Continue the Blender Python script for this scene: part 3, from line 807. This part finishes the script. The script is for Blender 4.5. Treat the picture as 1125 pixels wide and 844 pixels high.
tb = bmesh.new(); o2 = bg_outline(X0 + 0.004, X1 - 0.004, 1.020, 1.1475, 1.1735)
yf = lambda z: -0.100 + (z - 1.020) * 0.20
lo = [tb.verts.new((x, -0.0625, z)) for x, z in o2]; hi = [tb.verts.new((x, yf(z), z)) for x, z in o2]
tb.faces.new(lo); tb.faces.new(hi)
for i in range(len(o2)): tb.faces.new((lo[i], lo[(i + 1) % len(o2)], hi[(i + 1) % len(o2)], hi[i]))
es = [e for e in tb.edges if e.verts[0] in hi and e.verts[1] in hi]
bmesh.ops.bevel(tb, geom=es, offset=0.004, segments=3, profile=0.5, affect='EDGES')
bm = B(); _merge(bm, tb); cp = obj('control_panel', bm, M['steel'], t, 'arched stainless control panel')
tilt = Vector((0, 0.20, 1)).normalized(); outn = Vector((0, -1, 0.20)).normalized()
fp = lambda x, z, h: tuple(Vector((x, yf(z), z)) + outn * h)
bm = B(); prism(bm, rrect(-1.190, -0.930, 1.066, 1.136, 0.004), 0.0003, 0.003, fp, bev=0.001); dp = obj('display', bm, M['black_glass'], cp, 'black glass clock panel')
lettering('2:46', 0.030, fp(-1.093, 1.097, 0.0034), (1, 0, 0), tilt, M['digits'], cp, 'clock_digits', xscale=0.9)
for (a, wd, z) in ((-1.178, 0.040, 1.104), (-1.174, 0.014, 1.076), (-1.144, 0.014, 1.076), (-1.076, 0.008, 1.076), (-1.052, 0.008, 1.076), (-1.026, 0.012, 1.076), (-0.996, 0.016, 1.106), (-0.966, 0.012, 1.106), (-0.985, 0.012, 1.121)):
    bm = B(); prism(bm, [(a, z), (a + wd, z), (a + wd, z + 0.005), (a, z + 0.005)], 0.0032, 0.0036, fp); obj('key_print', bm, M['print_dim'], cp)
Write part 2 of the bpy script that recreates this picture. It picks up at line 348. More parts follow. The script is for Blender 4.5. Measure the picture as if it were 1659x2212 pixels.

+===+

→ Exercise objective
Extract all lines from the data in which "picture" is found.

→ Result for this exercise
Continue the Blender Python script for this scene: part 3, from line 807. This part finishes the script. The script is for Blender 4.5. Treat the picture as 1125 pixels wide and 844 pixels high.
Write part 2 of the bpy script that recreates this picture. It picks up at line 348. More parts follow. The script is for Blender 4.5. Measure the picture as if it were 1659x2212 pixels.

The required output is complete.